Antonio Miguel Carmona-(director diario progresista)
Si la moral son las reglas o normas de la conducta del ser humano en relación a la sociedad y a sí mismo, la situación moral de la política en nuestro país, no sólo deja mucho que desear, sino que, además, nos conduce a un páramo sin retorno.
Nuestro país, estoy convencido, necesita una revolución moral desde los cimientos hasta la altura (sobre todo la altura). A la moral de las costumbres, valga la redundancia, hay que aportarle las propuestas éticas suficientes para que la revolución moral tenga efecto.
No vale ahora rasgarse las vestiduras cada vez que sale un escándalo y proponer meter en la cárcel al corrupto hasta que expire. La moral que alcanza la virtud a través de las restricciones, la heteronomía, sólo consigue que el hombre o mujer públicos agudicen el ingenio para salvar la trampa. Es, en la historia y en el tiempo, inútil.

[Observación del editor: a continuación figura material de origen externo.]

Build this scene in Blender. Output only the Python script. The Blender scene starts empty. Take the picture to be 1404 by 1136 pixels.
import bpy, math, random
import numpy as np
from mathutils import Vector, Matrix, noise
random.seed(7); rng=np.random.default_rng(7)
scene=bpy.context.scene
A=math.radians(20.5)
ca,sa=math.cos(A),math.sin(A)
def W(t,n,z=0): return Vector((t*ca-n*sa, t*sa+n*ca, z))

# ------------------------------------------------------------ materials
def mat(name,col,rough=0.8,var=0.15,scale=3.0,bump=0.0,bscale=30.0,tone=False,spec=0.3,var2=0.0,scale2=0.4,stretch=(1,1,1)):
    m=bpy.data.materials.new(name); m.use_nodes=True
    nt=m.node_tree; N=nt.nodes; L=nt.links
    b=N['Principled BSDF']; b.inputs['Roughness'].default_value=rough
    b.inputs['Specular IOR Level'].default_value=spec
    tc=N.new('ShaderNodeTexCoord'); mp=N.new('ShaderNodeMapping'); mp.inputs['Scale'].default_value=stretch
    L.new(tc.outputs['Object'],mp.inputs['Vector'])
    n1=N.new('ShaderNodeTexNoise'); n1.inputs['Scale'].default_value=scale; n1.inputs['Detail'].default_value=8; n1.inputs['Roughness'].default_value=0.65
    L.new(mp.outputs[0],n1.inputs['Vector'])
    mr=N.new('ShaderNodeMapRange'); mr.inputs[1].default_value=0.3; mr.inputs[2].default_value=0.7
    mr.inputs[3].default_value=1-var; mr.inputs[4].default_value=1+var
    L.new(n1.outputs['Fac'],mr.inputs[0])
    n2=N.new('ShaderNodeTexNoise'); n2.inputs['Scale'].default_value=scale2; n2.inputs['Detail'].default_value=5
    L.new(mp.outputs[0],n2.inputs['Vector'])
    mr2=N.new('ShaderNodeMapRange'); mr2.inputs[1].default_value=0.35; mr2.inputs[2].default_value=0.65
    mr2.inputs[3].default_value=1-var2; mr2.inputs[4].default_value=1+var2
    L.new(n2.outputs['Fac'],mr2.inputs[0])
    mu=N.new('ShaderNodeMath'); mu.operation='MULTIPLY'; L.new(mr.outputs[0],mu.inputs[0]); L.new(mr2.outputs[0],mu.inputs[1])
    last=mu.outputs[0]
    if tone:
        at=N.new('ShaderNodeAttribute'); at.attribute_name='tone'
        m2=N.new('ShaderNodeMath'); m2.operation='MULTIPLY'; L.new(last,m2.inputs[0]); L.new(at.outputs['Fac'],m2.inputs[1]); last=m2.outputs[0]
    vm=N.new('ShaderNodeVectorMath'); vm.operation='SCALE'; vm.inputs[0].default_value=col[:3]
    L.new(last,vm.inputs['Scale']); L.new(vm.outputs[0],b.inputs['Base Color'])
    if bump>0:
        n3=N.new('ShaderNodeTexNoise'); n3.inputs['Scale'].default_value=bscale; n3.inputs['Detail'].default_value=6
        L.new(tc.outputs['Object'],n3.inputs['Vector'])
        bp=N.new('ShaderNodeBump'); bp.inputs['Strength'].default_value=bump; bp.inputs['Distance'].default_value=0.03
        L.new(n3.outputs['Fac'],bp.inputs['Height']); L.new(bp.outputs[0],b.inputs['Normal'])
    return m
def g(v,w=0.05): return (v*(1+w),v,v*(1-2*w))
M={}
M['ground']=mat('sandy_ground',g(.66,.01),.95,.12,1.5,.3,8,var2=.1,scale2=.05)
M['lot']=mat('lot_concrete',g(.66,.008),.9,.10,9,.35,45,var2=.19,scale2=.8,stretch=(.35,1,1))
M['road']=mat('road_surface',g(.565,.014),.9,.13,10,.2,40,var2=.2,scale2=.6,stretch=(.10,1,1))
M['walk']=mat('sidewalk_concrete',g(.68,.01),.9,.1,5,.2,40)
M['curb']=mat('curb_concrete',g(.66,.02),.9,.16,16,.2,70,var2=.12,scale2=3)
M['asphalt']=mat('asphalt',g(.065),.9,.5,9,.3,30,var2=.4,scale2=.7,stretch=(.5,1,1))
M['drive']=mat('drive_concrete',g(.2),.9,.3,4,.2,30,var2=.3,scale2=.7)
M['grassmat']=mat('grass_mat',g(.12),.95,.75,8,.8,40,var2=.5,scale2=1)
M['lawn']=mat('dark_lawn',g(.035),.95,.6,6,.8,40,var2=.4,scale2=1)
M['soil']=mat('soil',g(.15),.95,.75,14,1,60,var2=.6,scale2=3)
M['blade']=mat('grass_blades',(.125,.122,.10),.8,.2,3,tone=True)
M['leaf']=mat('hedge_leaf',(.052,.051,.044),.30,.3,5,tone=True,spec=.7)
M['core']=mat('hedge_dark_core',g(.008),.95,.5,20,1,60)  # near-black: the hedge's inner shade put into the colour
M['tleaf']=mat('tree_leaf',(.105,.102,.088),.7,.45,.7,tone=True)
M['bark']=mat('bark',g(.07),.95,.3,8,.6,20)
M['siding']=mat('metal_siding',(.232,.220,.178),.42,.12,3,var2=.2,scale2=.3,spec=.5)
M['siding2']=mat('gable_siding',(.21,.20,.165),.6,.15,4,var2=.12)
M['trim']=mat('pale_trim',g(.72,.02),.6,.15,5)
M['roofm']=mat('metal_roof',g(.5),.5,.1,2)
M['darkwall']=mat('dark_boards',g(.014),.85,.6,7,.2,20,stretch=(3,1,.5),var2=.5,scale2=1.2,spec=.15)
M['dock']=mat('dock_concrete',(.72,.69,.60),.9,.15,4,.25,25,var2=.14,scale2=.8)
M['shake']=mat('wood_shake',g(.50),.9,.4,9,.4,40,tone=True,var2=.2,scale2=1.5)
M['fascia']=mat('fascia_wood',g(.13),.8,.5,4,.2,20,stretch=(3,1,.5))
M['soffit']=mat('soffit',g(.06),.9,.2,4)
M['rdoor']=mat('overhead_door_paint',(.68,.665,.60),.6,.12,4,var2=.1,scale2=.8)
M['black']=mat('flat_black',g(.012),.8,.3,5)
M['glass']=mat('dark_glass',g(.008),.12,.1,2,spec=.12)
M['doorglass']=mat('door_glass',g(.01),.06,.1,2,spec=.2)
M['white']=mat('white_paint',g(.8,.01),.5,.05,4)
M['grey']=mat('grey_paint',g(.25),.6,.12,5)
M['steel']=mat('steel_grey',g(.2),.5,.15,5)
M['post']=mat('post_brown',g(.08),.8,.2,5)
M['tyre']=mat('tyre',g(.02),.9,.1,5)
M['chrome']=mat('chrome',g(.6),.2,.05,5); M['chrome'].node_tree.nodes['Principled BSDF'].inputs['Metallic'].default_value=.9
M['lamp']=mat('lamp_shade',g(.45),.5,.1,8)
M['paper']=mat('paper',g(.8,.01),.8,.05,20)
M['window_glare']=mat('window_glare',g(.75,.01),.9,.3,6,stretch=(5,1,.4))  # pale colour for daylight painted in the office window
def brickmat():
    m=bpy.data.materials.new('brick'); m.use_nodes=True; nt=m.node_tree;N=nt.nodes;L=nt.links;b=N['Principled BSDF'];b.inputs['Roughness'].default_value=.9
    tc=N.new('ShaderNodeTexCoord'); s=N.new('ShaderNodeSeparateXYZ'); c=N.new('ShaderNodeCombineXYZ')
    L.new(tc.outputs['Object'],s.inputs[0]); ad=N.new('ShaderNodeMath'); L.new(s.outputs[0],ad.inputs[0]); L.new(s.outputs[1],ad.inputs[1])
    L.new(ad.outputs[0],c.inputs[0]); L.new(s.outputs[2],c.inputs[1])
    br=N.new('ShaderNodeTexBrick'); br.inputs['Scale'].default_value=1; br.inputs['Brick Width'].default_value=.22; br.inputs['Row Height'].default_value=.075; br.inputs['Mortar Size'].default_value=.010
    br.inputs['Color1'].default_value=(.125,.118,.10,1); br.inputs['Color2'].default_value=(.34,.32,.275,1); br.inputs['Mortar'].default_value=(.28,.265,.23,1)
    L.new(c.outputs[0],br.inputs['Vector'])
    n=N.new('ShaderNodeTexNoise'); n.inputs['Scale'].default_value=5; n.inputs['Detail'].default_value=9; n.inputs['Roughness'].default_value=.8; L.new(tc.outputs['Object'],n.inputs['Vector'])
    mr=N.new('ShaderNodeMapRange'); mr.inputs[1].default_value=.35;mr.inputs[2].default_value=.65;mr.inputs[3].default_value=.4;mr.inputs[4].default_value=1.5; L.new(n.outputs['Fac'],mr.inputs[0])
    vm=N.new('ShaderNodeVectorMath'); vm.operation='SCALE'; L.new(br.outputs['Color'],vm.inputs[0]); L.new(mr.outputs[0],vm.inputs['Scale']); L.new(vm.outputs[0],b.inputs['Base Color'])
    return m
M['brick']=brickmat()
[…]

Dicho en otros términos, pensar en aumentar las penas a los que incurren en cohecho o en prevaricación, aquellos que roban o corrompen, sirve por lo general para alentar titulares, salvar conciencias y hacer que Esperanza Aguirre –tras haber mirado para otro lado en el asunto Gürtel-, acabe siendo la presunta heroína de la caza de brujas.
Debemos construir una revolución moral sustentada en la autonomía, no en la heteronomía. Una revolución moral basada en la libertad de actuación que constituye la costumbre de las relaciones justas inspiradas en la ética política. Eso exige un compromiso político de todas las organizaciones obligadas a dejar de exculpar, ocultar o disimular.
El primer paso es devolver a los ciudadanos el control de la política. Democracia, el camino que evite que dicho control caiga en manos de promotores inmobiliarios, bancos, grandes grupos de comunicación o, simplemente, en manos de cargos públicos dispuestos a corromperse.
Para ello debemos enfrentar a cada cargo, no a una lista o a un redactor de listas electorales, sino al propio electorado, uno a uno, un sistema más directo y transparente.
Nos evitaríamos a los profesionales de la política, verdadero caldo de cultivo de la corrupción. Profesionales que acaban en algún caso en expertos en cohecho o licenciados en prevaricación.
España necesita una revolución moral que nace en la escuela, donde debe impartirse la ética de la voluntad y de la inteligencia, pasando por las relaciones mercantiles, el poder judicial o, simplemente, la política.